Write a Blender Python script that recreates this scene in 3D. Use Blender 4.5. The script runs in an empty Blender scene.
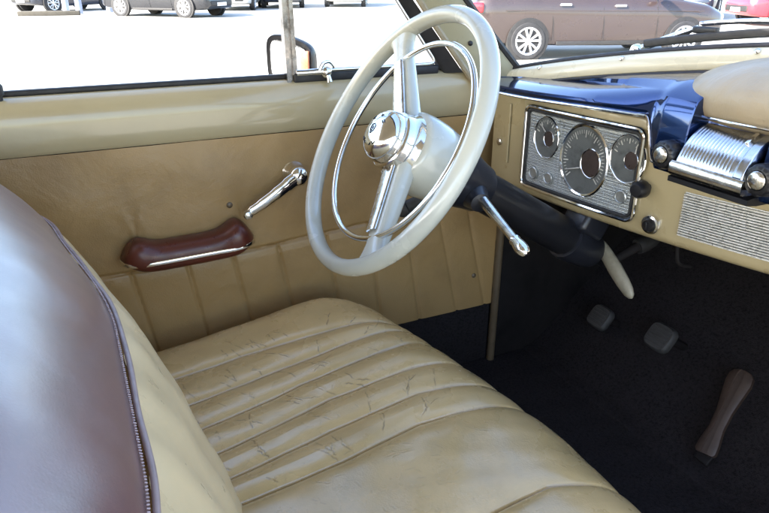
import bpy, bmesh, math, random
import numpy as np
from mathutils import Vector, Matrix
random.seed(7); rng = np.random.default_rng(11)
R = math.radians; PI = math.pi
sc = bpy.context.scene; COL = sc.collection

# ------------------------------------------------------------------ helpers
def empty(name, loc, label, cat, group=None):
    o = bpy.data.objects.new(name, None); COL.objects.link(o)
    o.empty_display_size = .05
    o.location = loc; o['label'] = label; o['category'] = cat
    if group: o['group'] = group
    return o

def base_of(p):
    v = Vector((0, 0, 0))
    while p is not None:
        v += p.location; p = p.parent
    return v

class MB:
    """collects shapes in world coordinates, builds ONE mesh object"""
    def __init__(s): s.v = []; s.f = []
    def add(s, vs, fs):
        n = len(s.v); s.v += [tuple(v) for v in vs]
        s.f += [tuple(i + n for i in f) for f in fs]; return s
    def loft(s, rings, closed=True, cap=True, loop=False):
        n = len(rings[0]); vs = [p for r in rings for p in r]; fs = []
        m = len(rings); K = m if loop else m - 1
        for i in range(K):
            j = (i + 1) % m
            for k in range(n if closed else n - 1):
                q = (k + 1) % n
                fs.append((i*n+k, i*n+q, j*n+q, j*n+k))
        if cap and closed and not loop:
            fs.append(tuple(range(n-1, -1, -1))); fs.append(tuple((m-1)*n + k for k in range(n)))
        return s.add(vs, fs)
    def tube(s, pts, r, n=12, loop=False, cap=True, flat=1.0, up=None):
        pts = [Vector(p) for p in pts]; m = len(pts)
        rs = r if isinstance(r, (list, tuple)) else [r]*m
        rings = []; prev = None
        for i, p in enumerate(pts):
            a = pts[(i-1) % m] if (loop or i > 0) else pts[i]
            b = pts[(i+1) % m] if (loop or i < m-1) else pts[i]
            t = (b - a).normalized()
            if up is not None: u = Vector(up)
            elif prev is None: u = Vector((0, 0, 1)) if abs(t.z) < .9 else Vector((1, 0, 0))
            else: u = prev
            u = (u - t*u.dot(t)).normalized(); w = t.cross(u); prev = u
            rings.append([p + (u*math.cos(2*PI*k/n) + w*math.sin(2*PI*k/n)*flat)*rs[i] for k in range(n)])
        return s.loft(rings, True, cap, loop)
    def lathe(s, prof, o, axis, n=32, xdir=None):
        """prof: list of (distance along axis, radius)"""
        ax = Vector(axis).normalized(); o = Vector(o)
        u = Vector((0, 0, 1)) if abs(ax.z) < .9 else Vector((1, 0, 0))
        u = (u - ax*u.dot(ax)).normalized(); w = ax.cross(u)
        return s.loft([[o + ax*d + (u*math.cos(2*PI*k/n) + w*math.sin(2*PI*k/n))*max(r, 1e-4) for k in range(n)] for d, r in prof])
    def box(s, c, size, rot=None, bev=0.0):
        bm = bmesh.new(); bmesh.ops.create_cube(bm, size=1)
        bmesh.ops.scale(bm, vec=size, verts=bm.verts)
        if bev: bmesh.ops.bevel(bm, geom=bm.edges[:], offset=bev, segments=3, affect='EDGES', profile=.5)
        M = Matrix.Translation(c) @ (rot.to_4x4() if rot is not None else Matrix())
        bm.transform(M); bm.verts.index_update()
        s.add([v.co.copy() for v in bm.verts], [[v.index for v in f.verts] for f in bm.faces]); bm.free(); return s
    def grid(s, fn, us, vs_):
        return s.loft([[fn(u, v) for v in vs_] for u in us], False, False)
    def squash(s, c, t, f):
        s.v = [tuple(Vector(p) + t*((Vector(p)-c).dot(t)*(f-1))) for p in s.v]; return s
    def build(s, name, m, parent=None, smooth=40, kind=None, sub=0):
        b = base_of(parent)
        me = bpy.data.meshes.new(name)
        me.from_pydata([(x-b.x, y-b.y, z-b.z) for x, y, z in s.v], [], s.f); me.update()
        bm = bmesh.new(); bm.from_mesh(me)
        bmesh.ops.recalc_face_normals(bm, faces=bm.faces); bm.to_mesh(me); bm.free()
        me.materials.append(m)
        o = bpy.data.objects.new(name, me); COL.objects.link(o)
        if parent is not None: o.parent = parent
        if smooth:
            me.polygons.foreach_set('use_smooth', [True]*len(me.polygons))
            try: me.set_sharp_from_angle(angle=R(smooth))
            except Exception: pass
        if sub:
            mo = o.modifiers.new('s', 'SUBSURF'); mo.levels = sub; mo.render_levels = sub
        if kind: o['kind'] = kind
        return o
def thing1(o, label, cat, group=None):
    o['label'] = label; o['category'] = cat
    if group: o['group'] = group
    return o
def sm(a, b, x):
    t = min(1, max(0, (x-a)/(b-a))); return t*t*(3-2*t)
def lin(a, b, n): return [a + (b-a)*i/(n-1) for i in range(n)]
def spline(pts, n):
    P = [Vector(p) for p in pts]; out = []
    m = len(P) - 1
    for i in range(n):
        t = i/(n-1)*m; k = min(int(t), m-1); f = t-k
        p0 = P[max(k-1, 0)]; p1 = P[k]; p2 = P[k+1]; p3 = P[min(k+2, m)]
        out.append(.5*((2*p1)+(p2-p0)*f+(2*p0-5*p1+4*p2-p3)*f*f+(3*p1-p0-3*p2+p3)*f**3))
    return out
def interp(x, xs, ys): return float(np.interp(x, xs, ys))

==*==

Reproduce the material above from its first line through the line containing "sc = bpy.context.scene; COL = sc.collection", both ends included, and skip every picture.

— RESPONSE —
Write a Blender Python script that recreates this scene in 3D. Use Blender 4.5. The script runs in an empty Blender scene.
import bpy, bmesh, math, random
import numpy as np
from mathutils import Vector, Matrix
random.seed(7); rng = np.random.default_rng(11)
R = math.radians; PI = math.pi
sc = bpy.context.scene; COL = sc.collection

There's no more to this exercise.